╭─ Raw data
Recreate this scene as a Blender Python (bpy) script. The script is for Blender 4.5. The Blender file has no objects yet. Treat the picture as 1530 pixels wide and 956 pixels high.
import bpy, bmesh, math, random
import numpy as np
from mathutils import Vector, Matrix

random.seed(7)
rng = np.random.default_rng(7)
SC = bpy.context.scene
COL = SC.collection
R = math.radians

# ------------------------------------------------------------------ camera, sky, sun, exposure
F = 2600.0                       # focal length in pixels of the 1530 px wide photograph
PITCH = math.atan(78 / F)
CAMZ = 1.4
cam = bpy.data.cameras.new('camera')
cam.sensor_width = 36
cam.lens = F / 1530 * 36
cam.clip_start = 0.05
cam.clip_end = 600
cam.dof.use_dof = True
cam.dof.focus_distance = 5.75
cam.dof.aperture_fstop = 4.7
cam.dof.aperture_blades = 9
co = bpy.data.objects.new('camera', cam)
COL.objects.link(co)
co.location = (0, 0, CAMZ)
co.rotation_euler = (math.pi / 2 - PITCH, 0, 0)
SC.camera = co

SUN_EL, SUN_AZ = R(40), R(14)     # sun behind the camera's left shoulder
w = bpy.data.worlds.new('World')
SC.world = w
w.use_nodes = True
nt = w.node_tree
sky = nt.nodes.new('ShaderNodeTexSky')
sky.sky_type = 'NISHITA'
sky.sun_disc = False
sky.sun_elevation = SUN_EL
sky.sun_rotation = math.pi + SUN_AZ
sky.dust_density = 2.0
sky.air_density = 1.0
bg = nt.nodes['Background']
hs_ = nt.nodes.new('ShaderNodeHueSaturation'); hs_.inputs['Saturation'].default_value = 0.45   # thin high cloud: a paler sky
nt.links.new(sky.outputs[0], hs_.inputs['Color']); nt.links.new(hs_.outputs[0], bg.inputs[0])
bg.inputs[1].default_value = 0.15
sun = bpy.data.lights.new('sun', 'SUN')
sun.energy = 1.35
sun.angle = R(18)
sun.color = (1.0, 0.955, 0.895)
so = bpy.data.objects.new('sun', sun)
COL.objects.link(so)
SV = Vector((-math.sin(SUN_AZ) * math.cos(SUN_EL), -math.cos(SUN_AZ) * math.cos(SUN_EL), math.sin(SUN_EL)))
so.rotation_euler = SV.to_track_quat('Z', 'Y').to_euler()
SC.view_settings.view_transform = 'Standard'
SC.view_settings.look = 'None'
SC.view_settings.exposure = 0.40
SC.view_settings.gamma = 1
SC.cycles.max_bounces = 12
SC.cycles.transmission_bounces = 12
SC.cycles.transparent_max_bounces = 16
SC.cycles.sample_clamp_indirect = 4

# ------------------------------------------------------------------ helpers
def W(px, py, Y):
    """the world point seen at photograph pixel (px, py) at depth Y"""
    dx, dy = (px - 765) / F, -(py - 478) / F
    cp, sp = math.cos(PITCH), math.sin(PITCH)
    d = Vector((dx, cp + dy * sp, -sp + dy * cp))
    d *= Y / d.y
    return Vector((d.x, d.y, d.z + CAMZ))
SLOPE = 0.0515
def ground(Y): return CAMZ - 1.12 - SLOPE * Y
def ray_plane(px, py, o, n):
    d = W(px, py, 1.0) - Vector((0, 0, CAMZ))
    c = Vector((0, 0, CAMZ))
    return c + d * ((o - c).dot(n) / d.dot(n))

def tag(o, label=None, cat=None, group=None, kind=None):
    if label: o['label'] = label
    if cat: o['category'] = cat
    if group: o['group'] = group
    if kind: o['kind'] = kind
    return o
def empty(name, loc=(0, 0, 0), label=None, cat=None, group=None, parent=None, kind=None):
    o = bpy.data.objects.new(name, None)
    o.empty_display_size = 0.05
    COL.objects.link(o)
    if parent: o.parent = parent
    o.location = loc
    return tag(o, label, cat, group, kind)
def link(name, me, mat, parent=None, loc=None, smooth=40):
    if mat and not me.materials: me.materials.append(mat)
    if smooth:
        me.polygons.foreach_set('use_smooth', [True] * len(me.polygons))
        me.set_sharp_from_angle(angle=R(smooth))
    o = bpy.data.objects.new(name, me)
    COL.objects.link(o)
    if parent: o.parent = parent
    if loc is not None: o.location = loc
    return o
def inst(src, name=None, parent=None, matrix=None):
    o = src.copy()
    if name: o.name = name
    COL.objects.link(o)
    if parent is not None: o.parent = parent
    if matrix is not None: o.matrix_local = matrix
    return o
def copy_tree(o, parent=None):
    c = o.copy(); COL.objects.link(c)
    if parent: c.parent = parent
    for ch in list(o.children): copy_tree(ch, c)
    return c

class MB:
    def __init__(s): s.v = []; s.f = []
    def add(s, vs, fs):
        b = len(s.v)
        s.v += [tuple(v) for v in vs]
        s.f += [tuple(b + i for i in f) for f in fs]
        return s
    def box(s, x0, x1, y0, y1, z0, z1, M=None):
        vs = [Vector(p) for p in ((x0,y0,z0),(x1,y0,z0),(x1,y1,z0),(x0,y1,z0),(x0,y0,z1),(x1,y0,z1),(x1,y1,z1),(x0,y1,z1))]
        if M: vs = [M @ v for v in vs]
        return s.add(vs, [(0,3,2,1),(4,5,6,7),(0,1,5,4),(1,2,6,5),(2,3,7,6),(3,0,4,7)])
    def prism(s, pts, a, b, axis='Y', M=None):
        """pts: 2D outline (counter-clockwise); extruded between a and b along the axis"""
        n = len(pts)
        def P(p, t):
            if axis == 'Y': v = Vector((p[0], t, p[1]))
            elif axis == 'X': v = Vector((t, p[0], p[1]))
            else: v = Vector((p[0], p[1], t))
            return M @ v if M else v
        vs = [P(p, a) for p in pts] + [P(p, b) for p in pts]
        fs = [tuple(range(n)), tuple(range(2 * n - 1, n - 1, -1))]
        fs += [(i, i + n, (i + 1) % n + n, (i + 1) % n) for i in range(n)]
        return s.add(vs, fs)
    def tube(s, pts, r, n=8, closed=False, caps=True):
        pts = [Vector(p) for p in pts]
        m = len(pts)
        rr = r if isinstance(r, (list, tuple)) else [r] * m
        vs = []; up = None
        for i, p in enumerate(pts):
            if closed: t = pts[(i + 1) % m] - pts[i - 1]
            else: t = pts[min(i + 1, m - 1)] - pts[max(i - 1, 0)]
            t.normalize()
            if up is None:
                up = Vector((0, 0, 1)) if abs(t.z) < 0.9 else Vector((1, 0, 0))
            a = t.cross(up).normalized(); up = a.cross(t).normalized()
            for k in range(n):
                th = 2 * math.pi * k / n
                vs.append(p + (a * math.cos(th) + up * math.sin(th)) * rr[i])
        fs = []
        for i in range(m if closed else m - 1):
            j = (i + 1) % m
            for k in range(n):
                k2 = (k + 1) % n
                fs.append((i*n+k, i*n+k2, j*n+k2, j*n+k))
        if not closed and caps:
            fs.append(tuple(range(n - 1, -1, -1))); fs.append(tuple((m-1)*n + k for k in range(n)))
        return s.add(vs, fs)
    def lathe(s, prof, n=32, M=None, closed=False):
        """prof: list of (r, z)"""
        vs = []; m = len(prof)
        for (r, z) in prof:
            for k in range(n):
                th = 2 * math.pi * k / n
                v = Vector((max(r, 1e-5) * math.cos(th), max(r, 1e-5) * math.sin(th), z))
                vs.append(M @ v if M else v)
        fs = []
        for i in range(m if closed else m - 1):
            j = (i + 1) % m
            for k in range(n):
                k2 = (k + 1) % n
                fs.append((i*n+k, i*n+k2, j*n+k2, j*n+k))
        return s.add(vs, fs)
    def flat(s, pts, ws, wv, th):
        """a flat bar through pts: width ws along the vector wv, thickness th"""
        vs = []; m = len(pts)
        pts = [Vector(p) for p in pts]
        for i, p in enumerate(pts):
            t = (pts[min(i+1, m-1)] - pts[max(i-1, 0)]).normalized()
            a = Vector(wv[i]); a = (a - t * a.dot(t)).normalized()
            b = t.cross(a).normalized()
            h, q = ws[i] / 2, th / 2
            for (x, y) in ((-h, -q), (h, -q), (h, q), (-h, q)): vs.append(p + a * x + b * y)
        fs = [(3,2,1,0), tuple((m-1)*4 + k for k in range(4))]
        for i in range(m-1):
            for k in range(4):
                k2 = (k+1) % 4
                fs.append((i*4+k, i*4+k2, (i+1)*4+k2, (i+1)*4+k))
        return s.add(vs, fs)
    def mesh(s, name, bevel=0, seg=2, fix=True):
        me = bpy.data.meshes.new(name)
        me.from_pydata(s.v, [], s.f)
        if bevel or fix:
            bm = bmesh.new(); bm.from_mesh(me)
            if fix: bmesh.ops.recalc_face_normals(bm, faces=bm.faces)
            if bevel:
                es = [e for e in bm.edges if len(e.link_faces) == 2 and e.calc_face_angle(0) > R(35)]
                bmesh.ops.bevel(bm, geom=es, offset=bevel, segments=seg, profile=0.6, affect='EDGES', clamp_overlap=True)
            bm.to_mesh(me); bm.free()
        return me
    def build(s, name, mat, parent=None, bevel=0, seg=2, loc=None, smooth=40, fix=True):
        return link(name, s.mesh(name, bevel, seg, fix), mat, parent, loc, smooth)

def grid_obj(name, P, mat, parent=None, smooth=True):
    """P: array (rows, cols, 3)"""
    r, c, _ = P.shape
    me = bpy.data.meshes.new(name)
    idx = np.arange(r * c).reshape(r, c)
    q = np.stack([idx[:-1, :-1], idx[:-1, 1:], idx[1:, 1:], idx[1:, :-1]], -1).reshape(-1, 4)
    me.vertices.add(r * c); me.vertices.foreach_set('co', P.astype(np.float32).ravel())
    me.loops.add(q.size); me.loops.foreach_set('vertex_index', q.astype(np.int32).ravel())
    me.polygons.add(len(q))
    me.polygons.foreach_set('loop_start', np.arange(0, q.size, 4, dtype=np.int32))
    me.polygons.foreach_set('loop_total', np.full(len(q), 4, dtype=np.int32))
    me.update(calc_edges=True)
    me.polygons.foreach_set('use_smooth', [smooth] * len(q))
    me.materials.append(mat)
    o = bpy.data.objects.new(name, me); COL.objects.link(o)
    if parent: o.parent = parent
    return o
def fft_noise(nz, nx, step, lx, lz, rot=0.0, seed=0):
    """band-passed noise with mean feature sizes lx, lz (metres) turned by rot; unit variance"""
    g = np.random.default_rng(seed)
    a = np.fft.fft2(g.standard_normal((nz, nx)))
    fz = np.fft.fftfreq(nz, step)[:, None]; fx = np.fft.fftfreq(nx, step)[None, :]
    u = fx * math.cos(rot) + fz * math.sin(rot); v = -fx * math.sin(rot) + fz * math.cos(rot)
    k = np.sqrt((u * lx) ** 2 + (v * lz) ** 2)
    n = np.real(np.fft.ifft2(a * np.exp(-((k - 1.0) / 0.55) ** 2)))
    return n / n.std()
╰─
→ Direction:
Repeat the material word for word from its opening line up to and including the line containing "R = math.radians".

→ Written answer:
Recreate this scene as a Blender Python (bpy) script. The script is for Blender 4.5. The Blender file has no objects yet. Treat the picture as 1530 pixels wide and 956 pixels high.
import bpy, bmesh, math, random
import numpy as np
from mathutils import Vector, Matrix

random.seed(7)
rng = np.random.default_rng(7)
SC = bpy.context.scene
COL = SC.collection
R = math.radians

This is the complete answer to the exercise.